Nun komme ich zu Ihrer Frage, ob die Schulkonferenz kein Mitwirkungsrecht mehr hat?
Ja, das ist leider so. Die Schulkonferenz hat nur noch ein Anhörungsrecht, d.h. die Schulkonferenz muss vom Gemeinderat angehört werden. Das bisherige Mitspracherecht wurde mit der Änderung der Ganztagesgrundschulverordnung außer Kraft gesetzt.
Haben Sie trotzdem die Möglichkeit zur Mitgestaltung?
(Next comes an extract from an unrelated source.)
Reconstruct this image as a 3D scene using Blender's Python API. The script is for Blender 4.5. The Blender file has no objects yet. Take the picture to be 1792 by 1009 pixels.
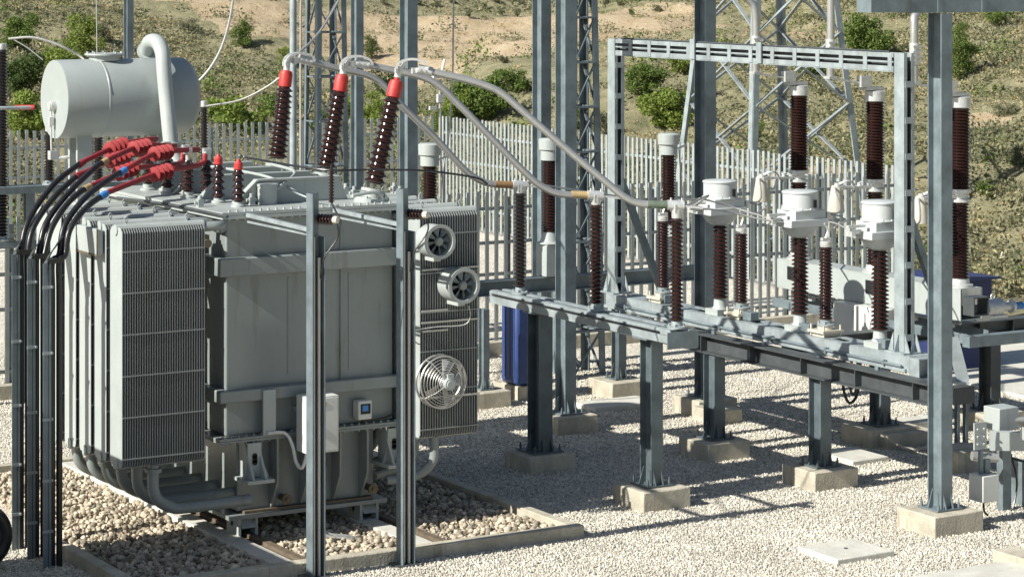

Natürlich können Sie durch Ihre Arbeit in den verschiedenen schulischen Gremien die Meinung und Interessen der Schulgemeinschaft eruieren und bei Gesprächen mit Schulträger und Gemeinderäten vertreten. Außerdem kann es einen Antrag auf Einrichtung einer Ganztagesgrundschule nur geben, wenn das zugrundeliegende pädagogische Konzept von der Gesamtlehrerkonferenz genehmigt wurde. Das letzte Wort hat jedoch immer das jeweils zuständige Regierungspräsidium.
Mein Fazit:
Sammeln Sie belastbare Umfrageergebnisse. Gehen Sie die Frage Ganztagsschule oder flexible Betreuung offensiv an und suchen Sie bereits im Vorfeld das Gespräch mit den Mitgliedern der Schulgemeinschaft, den Gemeinderatsmitgliedern und dem Schulträger.
Nun hoffe ich mit Ihnen gemeinsam auf eine gute Entscheidung zum Wohle der Schulgemeinschaft!